Curio · The Hedgehog Review | Judge Knot
How does someone judge which is his right and which his left hand? How do I know that my judgment will agree with someone else’s? How do I know that this colour is blue? If I don’t trust myself here, why should I trust anyone else’s judgment? Is there a why? Must I not begin to trust somewhere? That is to say: Somewhere I must begin with not-doubting; and that is not, so to speak, hasty but excusable: It is part of judging.
—Ludwig Wittgenstein, On Certainty
For years, I played basketball with a humanities skeptic. He was an endowment manager at the Ivy League university from which he had graduated with a degree in economics. He knew I was a professor of literature, and one day he asked what I taught—and did I by any chance teach Moby-Dick? I nodded, and he said, “You don’t believe the hype, do you?” His proudest moment in college had come when, required to read the novel for a first-year class, he developed a firm belief that Moby-Dick’s reputation was explainable chiefly by its obscurity. The emperor had no clothes: The novel was taught because it was revered, and revered because it was taught. Baffled readers took their incomprehension as a sign of its elusive greatness. Teachers followed blind tradition and enjoyed the aura of solemn stupefaction.

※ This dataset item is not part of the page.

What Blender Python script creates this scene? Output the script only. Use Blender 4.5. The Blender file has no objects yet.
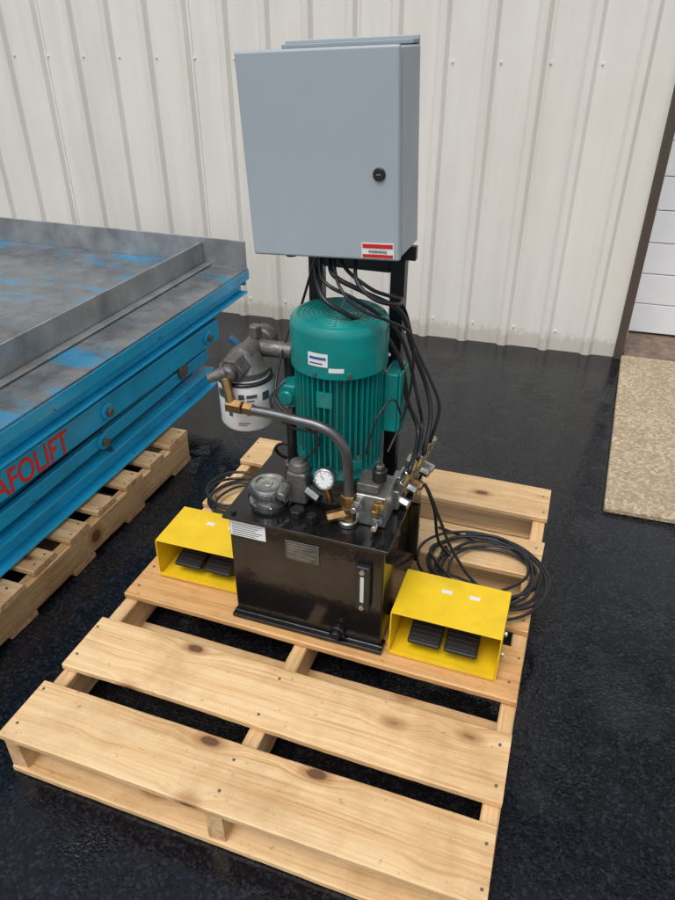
import bpy, math, random
from mathutils import Vector, Matrix, noise as mnoise
random.seed(7)
R=math.radians
# ------------------------------------------------------------------ helpers
def nd(nt,t,ins=None,**at):
    n=nt.nodes.new(t)
    for k,v in at.items(): setattr(n,k,v)
    for k,v in (ins or {}).items():
        s=n.inputs[k]
        if isinstance(v,bpy.types.NodeSocket): nt.links.new(v,s)
        elif isinstance(v,bpy.types.Node): nt.links.new(v.outputs[0],s)
        else: s.default_value=v
    return n
def c4(c): return (c[0],c[1],c[2],1)
def ramp(nt,fac,stops):
    r=nd(nt,'ShaderNodeValToRGB',{'Fac':fac}); cr=r.color_ramp
    while len(cr.elements)<len(stops): cr.elements.new(.5)
    for e,(p,c) in zip(cr.elements,stops):
        e.position=p; e.color=c4(c) if hasattr(c,'__len__') else (c,c,c,1)
    return r.outputs[0]
def mix(nt,f,a,b,bt='MIX'):
    m=nd(nt,'ShaderNodeMix',data_type='RGBA',blend_type=bt)
    for i,v in ((0,f),(6,a),(7,b)):
        if isinstance(v,bpy.types.NodeSocket): nt.links.new(v,m.inputs[i])
        else: m.inputs[i].default_value=c4(v) if hasattr(v,'__len__') else v
    return m.outputs[2]
def math_(nt,op,a,b=0.0):
    return nd(nt,'ShaderNodeMath',{0:a,1:b},operation=op).outputs[0]
def newmat(name):
    m=bpy.data.materials.new(name); m.use_nodes=True
    return m,m.node_tree,m.node_tree.nodes['Principled BSDF']
def noise(nt,vec,scale,detail=3,rough=.55):
    return nd(nt,'ShaderNodeTexNoise',{'Vector':vec,'Scale':scale,'Detail':detail,'Roughness':rough}).outputs[0]
def M(name,col,rough=.5,metal=0.,var=.12,vs=9,bump=.08,bs=120,rv=.1,coat=0,col2=None,c2t=.62,dirt=0,spec=.5):
    m,nt,b=newmat(name)
    tc=nd(nt,'ShaderNodeTexCoord').outputs['Object']
    n1=noise(nt,tc,vs,4)
    a=[max(0,x*(1-var)) for x in col]; c=[min(1,x*(1+var)) for x in col]
    colr=ramp(nt,n1,[(.3,a),(.7,c)])
    if col2:
        n3=noise(nt,tc,vs*2.3,6,.7)
        colr=mix(nt,ramp(nt,n3,[(c2t-.03,0),(c2t+.03,1)]),colr,col2)
    if dirt:
        n4=noise(nt,tc,vs*.7,5,.7)
        colr=mix(nt,ramp(nt,n4,[(.45,0),(.75,dirt)]),colr,(.06,.05,.04))
    nt.links.new(colr,b.inputs['Base Color'])
    nt.links.new(ramp(nt,n1,[(.3,min(1,rough+rv)),(.7,max(.03,rough-rv))]),b.inputs['Roughness'])
    b.inputs['Metallic'].default_value=metal
    b.inputs['Specular IOR Level'].default_value=spec
    b.inputs['Coat Weight'].default_value=coat
    b.inputs['Coat Roughness'].default_value=.08
    if bump>.1:
        n5=noise(nt,tc,bs,2)
        bp=nd(nt,'ShaderNodeBump',{'Height':n5,'Strength':bump,'Distance':.002})
        nt.links.new(bp.outputs[0],b.inputs['Normal'])
    return m
COL=bpy.context.scene.collection
def empty(name,loc=(0,0,0),rot=(0,0,0)):
    e=bpy.data.objects.new(name,None); e.location=loc; e.rotation_euler=rot
    e.empty_display_size=.1; COL.objects.link(e); return e
def obj(name,verts,faces,mat,parent=None,smooth=False,bevel=0,seg=2,loc=(0,0,0),rot=(0,0,0),ang=40):
    me=bpy.data.meshes.new(name); me.from_pydata([tuple(v) for v in verts],[],faces); me.update()
    import bmesh
    bm=bmesh.new(); bm.from_mesh(me); bmesh.ops.recalc_face_normals(bm,faces=bm.faces); bm.to_mesh(me); bm.free()
    o=bpy.data.objects.new(name,me); COL.objects.link(o)
    if mat: me.materials.append(mat)
    o.location=loc; o.rotation_euler=rot
    if parent: o.parent=parent
    if smooth or bevel:
        for p in me.polygons: p.use_smooth=True
        try: me.set_sharp_from_angle(angle=R(ang))
        except Exception: pass
    if bevel:
        b=o.modifiers.new('b','BEVEL'); b.width=bevel; b.segments=seg; b.limit_method='ANGLE'; b.angle_limit=R(35)
        b.harden_normals=True
    return o
CF=[(0,1,3,2),(4,6,7,5),(0,4,5,1),(2,3,7,6),(0,2,6,4),(1,5,7,3)]
def box(name,lo,hi,mat,parent=None,bevel=.002,loc=(0,0,0),rot=(0,0,0),seg=2):
    v=[(x,y,z) for x in (lo[0],hi[0]) for y in (lo[1],hi[1]) for z in (lo[2],hi[2])]
    return obj(name,v,CF,mat,parent,bevel=bevel,loc=loc,rot=rot,seg=seg)
def cbox(name,c,s,mat,parent=None,bevel=.002,rot=(0,0,0)):
    h=[x/2 for x in s]
    return box(name,[-x for x in h],h,mat,parent,bevel,loc=c,rot=rot)
def lathe(name,prof,p0,axis,mat,parent=None,segs=40,ang=35,smooth=True):
    """prof: (r,t) along axis from p0"""
    a=Vector(axis).normalized(); q=Vector((0,0,1)).rotation_difference(a); p0=Vector(p0)
    vs=[];fs=[];n=len(prof)
    for r,t in prof:
        for i in range(segs):
            th=2*math.pi*i/segs
            vs.append(p0+q@Vector((r*math.cos(th),r*math.sin(th),t)))
    for j in range(n-1):
        for i in range(segs):
            k=(i+1)%segs
            fs.append((j*segs+i,j*segs+k,(j+1)*segs+k,(j+1)*segs+i))
    if prof[0][0]>1e-6: fs.append(tuple(range(segs))[::-1])
    if prof[-1][0]>1e-6: fs.append(tuple((n-1)*segs+i for i in range(segs)))
    return obj(name,vs,fs,mat,parent,smooth=smooth,ang=ang)
def cyl(name,p0,p1,r,mat,parent=None,segs=24,ch=None,r2=None):
    p0=Vector(p0);p1=Vector(p1);L=(p1-p0).length; r2=r if r2 is None else r2
    ch=min(r*.15,.003) if ch is None else ch
    return lathe(name,[(r-ch,0),(r,ch),(r2,L-ch),(r2-ch,L)],p0,p1-p0,mat,parent,segs)
def hexn(name,p0,p1,r,mat,parent=None): 
    return lathe(name,[(r*.9,0),(r,.002),(r,(Vector(p1)-Vector(p0)).length-.002),(r*.9,(Vector(p1)-Vector(p0)).length)],p0,Vector(p1)-Vector(p0),mat,parent,6,ang=20)
def spline(pts,n=10):
    P=[Vector(p) for p in pts]; out=[]; m=len(P)
    for i in range(m-1):
        a,b,c,d=P[max(i-1,0)],P[i],P[i+1],P[min(i+2,m-1)]
        for k in range(n):
            t=k/n
            out.append(.5*((2*b)+(c-a)*t+(2*a-5*b+4*c-d)*t*t+(3*b-a-3*c+d)*t**3))
    out.append(P[-1])
    return out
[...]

“Now mystery had brushed them with her wing; they had heard the voice of authority”: So Virginia Woolf’s Londoners felt when they spotted a car, its windows curtained, transporting royalty. The intimations of majesty are pleasant, but there is a deeper pleasure in unmasking authority. The memory of pulling back the curtain still pleased my basketball partner fifteen years later. He was unwilling to suppose that the gap between his perceptions and the novel’s qualities might be explained in terms of the perceptions rather than the qualities. Yet this was a soft-spoken person and not particularly contrarian. Over a decade of weekly games, I never heard him grind another ideological ax.

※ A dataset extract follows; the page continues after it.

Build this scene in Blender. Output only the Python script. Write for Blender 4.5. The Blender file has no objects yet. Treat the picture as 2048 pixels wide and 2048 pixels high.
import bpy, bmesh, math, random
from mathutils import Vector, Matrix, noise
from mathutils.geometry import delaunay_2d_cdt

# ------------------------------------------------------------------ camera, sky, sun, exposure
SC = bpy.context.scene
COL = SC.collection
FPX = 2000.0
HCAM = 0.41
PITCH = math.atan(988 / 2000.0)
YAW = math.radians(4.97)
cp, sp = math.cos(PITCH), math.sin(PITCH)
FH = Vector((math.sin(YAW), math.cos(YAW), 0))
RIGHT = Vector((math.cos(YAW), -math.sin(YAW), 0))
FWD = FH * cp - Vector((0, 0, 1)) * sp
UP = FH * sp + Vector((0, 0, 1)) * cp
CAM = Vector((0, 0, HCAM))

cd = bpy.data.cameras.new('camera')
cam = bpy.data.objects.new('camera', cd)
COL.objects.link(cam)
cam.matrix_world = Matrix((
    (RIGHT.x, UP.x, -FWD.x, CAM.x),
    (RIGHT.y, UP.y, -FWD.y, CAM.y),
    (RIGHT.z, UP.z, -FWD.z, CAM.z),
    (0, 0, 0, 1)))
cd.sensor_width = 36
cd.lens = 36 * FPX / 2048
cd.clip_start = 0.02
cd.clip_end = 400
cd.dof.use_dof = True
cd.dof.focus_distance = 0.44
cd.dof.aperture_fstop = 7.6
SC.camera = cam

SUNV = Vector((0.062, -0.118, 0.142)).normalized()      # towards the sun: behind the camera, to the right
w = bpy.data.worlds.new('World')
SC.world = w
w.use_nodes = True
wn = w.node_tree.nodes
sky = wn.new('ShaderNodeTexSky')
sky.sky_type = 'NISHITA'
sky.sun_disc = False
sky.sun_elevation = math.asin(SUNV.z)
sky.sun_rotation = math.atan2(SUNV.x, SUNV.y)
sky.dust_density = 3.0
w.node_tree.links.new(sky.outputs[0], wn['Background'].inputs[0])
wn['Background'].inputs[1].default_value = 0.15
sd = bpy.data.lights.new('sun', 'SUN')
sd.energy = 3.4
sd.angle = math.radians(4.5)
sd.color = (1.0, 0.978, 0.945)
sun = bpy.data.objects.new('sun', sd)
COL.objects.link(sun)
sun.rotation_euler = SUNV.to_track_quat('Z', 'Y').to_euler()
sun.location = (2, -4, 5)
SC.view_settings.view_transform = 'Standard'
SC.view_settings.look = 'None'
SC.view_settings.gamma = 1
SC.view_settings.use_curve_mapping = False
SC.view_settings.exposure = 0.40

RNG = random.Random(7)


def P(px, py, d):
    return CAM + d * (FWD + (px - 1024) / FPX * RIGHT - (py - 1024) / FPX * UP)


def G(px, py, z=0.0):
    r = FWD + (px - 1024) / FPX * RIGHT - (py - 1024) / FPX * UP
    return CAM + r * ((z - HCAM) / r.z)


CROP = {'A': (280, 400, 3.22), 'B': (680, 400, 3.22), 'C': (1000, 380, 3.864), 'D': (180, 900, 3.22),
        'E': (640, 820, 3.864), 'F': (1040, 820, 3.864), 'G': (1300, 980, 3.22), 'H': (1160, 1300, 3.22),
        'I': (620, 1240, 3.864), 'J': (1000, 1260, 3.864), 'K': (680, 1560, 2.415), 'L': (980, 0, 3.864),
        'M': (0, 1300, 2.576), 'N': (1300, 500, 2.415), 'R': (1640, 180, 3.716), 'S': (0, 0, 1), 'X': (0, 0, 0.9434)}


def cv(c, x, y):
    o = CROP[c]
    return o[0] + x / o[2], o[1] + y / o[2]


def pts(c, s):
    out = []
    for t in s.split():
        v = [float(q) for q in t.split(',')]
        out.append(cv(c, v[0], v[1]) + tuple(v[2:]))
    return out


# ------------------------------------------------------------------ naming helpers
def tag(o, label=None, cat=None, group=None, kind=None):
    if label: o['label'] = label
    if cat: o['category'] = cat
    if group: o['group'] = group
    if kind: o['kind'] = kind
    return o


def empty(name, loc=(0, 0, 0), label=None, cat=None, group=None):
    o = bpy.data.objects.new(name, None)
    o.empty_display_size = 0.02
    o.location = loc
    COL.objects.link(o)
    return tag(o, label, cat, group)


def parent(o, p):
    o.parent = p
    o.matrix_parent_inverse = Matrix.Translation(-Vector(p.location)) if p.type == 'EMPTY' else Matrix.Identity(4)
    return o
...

Had I been his teacher, what would I have said? A persuasive argument has been made that the modern humanities were always a secularized version of belief in something sacred—a religion for those who had lost religious faith. If the humanities are now disenchanted, how can we explain the value of an old poem or painting to students to whom such materials may be unfamiliar? As Michael Clune, a professor of English at Case Western Reserve University, writes in his new book, A Defense of Judgment, “A student who asks, ‘What is so great about this poem?’…is asking for a kind of knowledge that cannot be fully disclosed, or in some cases even partially disclosed, in advance of a sometimes lengthy educational process.” Clune’s effort to understand the practices by which such knowledge may be disclosed was prompted, he relates, by “a small rebellion” in his “spring seminar on American poetry.”